Short exercise:
Where a line contains the word "Write", copy that line in full.
· · · · · · ·
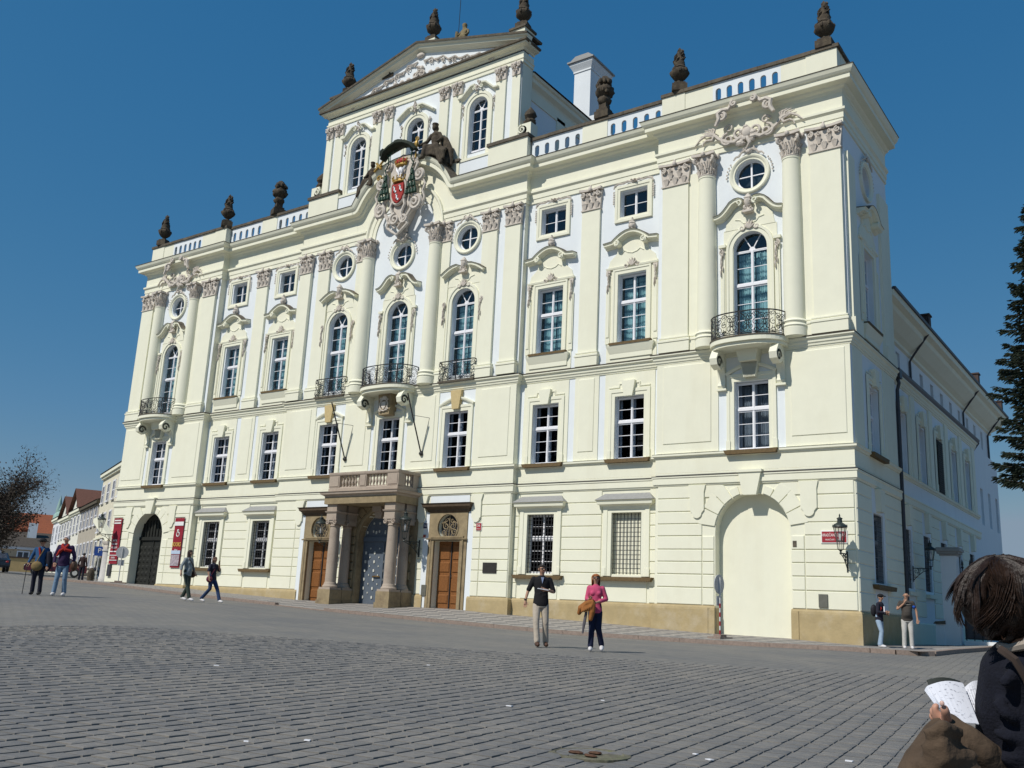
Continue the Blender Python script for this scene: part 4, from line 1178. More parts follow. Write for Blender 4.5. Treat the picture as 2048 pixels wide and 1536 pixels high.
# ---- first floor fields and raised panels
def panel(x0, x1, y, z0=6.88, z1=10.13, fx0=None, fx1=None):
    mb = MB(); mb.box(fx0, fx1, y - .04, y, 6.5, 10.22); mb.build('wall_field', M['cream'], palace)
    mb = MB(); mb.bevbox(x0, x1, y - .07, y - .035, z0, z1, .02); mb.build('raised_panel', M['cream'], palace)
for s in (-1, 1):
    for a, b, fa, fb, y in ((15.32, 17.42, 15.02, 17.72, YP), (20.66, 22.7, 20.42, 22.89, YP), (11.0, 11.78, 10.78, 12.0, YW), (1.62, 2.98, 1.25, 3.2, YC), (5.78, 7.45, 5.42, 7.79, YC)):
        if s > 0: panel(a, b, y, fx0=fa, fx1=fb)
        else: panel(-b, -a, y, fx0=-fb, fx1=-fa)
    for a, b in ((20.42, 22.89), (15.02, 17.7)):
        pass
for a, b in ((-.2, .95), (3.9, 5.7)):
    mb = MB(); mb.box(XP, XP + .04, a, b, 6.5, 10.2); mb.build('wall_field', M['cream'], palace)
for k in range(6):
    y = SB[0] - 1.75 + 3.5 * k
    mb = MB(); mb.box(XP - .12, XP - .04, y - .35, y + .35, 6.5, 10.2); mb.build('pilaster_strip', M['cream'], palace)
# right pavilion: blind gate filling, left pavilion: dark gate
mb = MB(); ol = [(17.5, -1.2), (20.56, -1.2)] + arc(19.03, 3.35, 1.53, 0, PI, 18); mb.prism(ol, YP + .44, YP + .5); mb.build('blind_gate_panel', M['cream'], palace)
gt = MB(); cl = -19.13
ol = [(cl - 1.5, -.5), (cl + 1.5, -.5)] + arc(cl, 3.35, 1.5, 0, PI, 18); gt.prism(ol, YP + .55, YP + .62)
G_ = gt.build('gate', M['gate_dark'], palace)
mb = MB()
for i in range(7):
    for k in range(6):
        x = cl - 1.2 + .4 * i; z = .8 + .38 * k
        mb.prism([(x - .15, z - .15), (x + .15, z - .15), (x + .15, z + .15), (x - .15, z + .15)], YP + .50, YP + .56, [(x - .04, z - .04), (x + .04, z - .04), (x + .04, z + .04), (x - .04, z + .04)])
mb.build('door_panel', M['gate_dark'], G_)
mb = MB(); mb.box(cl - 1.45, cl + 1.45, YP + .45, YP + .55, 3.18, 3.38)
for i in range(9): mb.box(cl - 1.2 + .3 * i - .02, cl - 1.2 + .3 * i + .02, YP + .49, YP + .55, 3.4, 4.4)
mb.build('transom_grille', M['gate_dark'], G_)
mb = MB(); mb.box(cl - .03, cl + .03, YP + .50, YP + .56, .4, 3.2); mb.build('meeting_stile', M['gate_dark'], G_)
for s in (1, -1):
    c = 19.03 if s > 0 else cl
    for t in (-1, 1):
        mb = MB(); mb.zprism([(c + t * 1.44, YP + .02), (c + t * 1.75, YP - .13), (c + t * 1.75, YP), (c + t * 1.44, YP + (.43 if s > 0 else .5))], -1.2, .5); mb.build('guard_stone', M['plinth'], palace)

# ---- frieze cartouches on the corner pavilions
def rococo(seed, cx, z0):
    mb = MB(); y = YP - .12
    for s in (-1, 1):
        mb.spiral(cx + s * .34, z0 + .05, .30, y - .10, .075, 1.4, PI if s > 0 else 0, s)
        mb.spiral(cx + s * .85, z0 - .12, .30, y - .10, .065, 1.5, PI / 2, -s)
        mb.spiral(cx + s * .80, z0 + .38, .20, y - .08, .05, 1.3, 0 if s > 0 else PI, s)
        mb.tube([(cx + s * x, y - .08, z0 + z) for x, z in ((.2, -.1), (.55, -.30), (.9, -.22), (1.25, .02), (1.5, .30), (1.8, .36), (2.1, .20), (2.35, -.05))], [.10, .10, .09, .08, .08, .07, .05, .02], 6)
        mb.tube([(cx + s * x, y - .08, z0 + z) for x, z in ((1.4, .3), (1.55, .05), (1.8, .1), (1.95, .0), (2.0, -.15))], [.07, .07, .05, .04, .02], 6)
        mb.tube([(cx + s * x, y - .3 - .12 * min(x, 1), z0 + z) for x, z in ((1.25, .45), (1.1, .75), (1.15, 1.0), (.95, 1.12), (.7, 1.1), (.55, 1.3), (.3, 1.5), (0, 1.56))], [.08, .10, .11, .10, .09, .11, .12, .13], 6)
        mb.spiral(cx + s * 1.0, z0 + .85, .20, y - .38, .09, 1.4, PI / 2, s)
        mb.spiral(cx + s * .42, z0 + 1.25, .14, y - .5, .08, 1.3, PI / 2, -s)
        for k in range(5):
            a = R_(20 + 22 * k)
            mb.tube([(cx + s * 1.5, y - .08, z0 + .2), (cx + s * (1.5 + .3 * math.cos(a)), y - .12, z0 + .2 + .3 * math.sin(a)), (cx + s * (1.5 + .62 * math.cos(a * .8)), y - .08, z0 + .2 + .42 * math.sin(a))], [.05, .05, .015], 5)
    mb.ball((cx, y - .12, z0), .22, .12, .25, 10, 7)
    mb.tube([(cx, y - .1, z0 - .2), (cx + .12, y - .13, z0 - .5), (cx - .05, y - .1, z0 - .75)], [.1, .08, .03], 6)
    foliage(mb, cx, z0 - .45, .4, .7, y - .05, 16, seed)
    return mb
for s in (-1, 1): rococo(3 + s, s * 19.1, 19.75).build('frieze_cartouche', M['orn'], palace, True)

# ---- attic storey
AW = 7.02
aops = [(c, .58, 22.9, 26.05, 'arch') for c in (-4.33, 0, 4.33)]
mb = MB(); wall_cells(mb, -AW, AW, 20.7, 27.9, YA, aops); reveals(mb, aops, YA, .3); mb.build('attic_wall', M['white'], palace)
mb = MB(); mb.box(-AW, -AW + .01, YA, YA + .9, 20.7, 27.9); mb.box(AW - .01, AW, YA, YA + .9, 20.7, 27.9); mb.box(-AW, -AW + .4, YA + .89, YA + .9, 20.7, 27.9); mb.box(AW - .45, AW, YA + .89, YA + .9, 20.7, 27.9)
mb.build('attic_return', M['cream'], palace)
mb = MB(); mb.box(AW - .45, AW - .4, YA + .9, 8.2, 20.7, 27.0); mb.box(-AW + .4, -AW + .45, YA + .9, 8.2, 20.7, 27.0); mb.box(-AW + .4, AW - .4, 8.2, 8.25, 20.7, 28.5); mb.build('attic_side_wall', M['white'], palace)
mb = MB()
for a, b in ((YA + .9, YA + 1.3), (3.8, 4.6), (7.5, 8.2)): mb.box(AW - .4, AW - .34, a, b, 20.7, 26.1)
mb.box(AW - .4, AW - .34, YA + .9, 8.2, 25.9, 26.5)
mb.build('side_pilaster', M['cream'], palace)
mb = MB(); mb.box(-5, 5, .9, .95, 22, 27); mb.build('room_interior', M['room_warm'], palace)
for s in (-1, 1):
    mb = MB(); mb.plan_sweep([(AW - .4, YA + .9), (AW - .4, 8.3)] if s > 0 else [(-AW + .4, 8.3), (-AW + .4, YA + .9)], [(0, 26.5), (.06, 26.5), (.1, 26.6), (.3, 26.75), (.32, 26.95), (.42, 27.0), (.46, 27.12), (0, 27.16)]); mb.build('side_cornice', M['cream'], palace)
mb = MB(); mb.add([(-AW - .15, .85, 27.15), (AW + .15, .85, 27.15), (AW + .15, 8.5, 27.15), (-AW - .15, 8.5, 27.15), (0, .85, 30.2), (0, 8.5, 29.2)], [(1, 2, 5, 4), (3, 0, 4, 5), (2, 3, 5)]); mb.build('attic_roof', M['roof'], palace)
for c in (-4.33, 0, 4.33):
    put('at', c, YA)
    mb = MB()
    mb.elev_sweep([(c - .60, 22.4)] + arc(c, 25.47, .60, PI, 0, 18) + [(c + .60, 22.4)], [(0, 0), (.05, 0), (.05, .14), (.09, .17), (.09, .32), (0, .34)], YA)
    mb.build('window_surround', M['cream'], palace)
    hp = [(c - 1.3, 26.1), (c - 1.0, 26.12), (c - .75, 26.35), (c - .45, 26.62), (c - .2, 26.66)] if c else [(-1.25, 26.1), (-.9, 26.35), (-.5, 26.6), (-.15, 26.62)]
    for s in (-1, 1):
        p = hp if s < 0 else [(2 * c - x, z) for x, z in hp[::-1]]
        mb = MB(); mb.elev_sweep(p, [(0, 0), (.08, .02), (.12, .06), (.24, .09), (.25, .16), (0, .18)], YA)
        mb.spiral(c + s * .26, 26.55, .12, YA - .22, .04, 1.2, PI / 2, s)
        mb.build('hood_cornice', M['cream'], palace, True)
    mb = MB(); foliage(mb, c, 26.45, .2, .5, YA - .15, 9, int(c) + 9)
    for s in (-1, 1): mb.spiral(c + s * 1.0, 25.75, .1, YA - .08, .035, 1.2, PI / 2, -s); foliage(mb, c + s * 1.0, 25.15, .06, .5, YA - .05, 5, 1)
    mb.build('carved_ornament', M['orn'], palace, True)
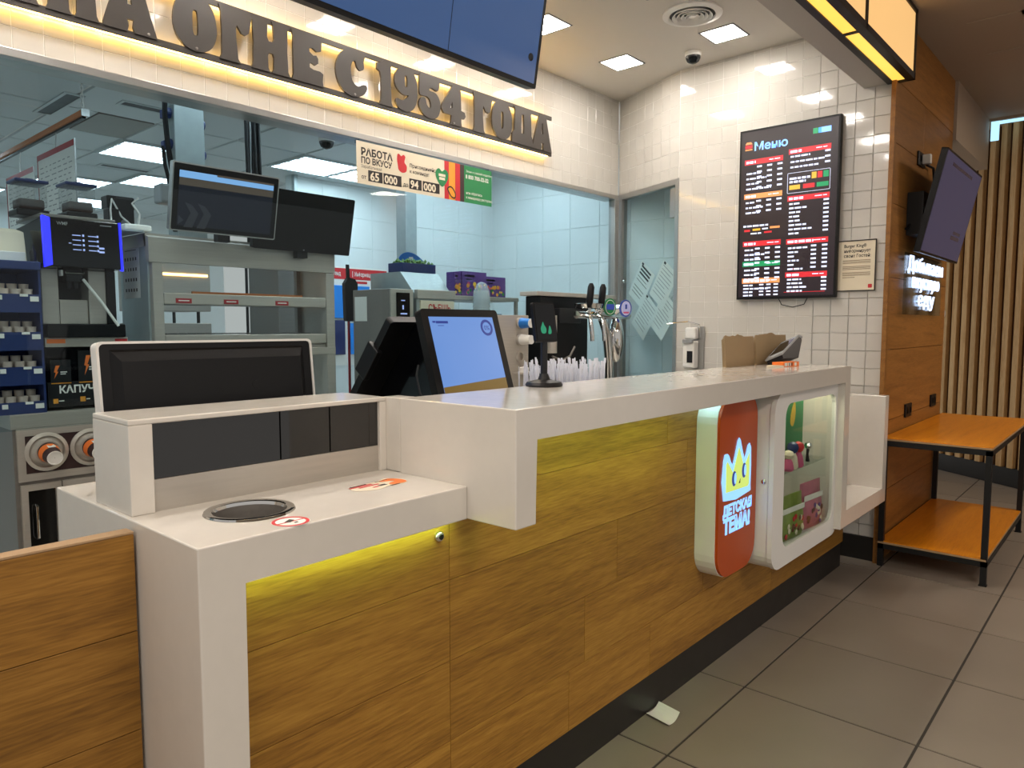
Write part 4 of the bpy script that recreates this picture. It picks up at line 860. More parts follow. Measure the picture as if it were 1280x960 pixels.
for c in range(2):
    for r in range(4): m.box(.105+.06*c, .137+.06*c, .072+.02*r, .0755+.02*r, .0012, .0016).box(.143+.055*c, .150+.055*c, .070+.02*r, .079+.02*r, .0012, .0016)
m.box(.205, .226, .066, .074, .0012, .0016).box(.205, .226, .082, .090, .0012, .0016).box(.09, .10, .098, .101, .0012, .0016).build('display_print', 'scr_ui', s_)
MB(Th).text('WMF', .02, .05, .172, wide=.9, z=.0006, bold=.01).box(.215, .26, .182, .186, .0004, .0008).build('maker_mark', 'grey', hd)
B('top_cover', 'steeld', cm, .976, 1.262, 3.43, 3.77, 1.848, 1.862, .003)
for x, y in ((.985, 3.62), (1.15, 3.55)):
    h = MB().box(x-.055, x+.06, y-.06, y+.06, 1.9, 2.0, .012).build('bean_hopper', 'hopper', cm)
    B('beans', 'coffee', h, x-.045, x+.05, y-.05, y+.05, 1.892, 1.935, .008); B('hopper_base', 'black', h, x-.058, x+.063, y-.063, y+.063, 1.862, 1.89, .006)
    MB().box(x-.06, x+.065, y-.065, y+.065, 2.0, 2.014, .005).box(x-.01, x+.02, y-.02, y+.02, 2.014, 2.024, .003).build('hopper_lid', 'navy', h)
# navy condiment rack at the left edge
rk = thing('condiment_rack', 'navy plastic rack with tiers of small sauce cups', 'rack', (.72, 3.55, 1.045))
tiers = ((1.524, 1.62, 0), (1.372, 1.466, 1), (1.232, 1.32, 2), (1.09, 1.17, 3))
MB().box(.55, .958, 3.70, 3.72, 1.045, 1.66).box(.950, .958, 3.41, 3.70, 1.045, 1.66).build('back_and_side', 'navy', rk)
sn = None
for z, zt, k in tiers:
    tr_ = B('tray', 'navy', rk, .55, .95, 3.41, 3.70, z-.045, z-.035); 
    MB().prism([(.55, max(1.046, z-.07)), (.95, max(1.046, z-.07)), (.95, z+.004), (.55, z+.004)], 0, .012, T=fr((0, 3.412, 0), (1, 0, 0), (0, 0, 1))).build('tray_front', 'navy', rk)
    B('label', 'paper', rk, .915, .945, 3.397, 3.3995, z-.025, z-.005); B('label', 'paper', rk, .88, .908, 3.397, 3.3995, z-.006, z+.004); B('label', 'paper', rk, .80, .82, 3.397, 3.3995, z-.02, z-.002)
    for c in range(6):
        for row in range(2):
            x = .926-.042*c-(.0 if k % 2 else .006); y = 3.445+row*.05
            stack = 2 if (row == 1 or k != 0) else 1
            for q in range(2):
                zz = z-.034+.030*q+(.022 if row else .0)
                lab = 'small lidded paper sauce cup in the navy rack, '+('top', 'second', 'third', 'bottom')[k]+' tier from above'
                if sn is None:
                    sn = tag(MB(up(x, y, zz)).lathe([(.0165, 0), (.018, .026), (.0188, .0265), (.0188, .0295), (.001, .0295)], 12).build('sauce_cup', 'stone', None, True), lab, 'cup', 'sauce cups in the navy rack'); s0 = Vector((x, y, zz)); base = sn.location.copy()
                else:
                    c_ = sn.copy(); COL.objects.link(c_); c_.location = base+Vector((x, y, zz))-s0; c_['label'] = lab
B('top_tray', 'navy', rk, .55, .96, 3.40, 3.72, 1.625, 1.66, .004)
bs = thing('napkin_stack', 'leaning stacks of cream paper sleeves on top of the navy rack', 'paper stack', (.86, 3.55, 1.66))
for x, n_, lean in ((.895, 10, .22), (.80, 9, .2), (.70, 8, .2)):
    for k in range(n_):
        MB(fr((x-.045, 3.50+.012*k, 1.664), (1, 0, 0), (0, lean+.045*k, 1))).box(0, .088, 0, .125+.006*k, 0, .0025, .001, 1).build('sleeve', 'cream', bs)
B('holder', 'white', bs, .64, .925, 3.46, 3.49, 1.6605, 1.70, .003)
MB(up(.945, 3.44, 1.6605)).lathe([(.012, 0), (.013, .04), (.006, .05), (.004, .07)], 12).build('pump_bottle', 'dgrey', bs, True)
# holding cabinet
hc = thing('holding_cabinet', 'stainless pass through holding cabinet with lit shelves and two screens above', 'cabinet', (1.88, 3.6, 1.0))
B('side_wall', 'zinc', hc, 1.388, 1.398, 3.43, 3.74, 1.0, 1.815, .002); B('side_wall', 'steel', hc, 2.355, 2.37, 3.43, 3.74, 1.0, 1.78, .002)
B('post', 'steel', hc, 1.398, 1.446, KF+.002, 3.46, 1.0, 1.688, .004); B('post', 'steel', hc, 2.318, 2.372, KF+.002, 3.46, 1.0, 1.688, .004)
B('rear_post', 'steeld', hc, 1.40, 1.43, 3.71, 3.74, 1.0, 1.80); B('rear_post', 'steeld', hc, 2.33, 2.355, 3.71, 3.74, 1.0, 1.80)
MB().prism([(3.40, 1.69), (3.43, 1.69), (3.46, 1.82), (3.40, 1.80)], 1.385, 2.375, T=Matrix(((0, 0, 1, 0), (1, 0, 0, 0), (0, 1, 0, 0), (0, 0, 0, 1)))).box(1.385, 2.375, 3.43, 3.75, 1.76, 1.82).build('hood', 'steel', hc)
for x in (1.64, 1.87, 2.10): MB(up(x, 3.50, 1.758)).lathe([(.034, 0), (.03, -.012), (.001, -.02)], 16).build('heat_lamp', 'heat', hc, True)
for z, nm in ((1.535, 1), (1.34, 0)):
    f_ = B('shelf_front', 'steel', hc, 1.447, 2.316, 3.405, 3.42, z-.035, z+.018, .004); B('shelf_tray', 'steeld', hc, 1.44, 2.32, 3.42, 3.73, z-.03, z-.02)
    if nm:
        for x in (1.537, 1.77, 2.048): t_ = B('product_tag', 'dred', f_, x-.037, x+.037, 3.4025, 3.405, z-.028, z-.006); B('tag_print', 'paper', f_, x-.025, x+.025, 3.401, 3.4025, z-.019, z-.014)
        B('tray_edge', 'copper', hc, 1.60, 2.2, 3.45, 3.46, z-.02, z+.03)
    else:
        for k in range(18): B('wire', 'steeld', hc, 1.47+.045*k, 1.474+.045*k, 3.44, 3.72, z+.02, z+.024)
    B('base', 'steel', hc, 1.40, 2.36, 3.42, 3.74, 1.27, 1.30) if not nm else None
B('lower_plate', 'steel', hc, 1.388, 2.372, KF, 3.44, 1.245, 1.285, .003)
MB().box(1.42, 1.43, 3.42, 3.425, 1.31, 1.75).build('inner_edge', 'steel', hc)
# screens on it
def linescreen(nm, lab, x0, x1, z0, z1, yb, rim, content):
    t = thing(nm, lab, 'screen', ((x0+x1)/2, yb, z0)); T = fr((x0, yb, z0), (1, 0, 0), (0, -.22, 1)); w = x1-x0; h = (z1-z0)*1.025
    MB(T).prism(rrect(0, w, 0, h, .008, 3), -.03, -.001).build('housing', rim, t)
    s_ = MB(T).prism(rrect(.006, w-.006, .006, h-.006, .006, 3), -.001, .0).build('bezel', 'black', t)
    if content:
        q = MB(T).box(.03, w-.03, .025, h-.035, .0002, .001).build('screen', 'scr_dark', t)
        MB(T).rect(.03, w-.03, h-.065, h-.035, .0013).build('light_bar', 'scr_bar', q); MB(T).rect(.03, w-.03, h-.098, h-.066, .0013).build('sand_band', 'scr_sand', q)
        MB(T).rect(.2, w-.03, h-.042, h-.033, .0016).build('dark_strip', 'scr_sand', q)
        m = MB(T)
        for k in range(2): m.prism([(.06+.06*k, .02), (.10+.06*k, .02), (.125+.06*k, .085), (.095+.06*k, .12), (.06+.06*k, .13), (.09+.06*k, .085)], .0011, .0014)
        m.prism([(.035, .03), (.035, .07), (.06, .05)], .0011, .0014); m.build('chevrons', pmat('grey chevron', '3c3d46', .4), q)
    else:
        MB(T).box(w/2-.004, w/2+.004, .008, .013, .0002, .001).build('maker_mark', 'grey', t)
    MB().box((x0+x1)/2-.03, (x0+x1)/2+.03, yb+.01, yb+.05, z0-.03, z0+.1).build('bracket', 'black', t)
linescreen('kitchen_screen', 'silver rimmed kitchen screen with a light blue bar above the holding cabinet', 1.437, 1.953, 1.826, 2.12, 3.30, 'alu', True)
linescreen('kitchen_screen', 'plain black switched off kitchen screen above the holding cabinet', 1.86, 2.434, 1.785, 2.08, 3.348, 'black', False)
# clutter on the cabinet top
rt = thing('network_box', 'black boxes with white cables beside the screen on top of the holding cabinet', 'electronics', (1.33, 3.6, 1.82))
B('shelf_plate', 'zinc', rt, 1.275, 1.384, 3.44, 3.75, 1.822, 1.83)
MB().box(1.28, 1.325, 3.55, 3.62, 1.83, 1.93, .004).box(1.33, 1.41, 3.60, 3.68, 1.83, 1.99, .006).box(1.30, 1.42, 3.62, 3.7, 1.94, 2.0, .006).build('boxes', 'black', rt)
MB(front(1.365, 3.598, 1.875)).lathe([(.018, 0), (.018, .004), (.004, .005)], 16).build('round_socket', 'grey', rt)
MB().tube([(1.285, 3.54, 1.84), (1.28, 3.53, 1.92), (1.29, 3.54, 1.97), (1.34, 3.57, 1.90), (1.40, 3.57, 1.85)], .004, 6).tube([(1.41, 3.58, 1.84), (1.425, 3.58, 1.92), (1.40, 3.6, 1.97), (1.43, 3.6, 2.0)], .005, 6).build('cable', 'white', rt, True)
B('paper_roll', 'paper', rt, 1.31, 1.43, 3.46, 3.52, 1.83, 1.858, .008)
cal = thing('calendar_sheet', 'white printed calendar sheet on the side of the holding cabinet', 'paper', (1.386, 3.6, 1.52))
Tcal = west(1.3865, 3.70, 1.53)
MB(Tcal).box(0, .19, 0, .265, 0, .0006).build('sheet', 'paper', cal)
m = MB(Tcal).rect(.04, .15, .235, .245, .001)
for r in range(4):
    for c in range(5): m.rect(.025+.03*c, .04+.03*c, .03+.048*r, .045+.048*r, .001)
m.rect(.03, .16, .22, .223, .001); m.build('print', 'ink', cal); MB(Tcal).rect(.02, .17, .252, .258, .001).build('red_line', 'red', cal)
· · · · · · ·
Output for this task:
Continue the Blender Python script for this scene: part 4, from line 1178. More parts follow. Write for Blender 4.5. Treat the picture as 2048 pixels wide and 1536 pixels high.
Write part 4 of the bpy script that recreates this picture. It picks up at line 860. More parts follow. Measure the picture as if it were 1280x960 pixels.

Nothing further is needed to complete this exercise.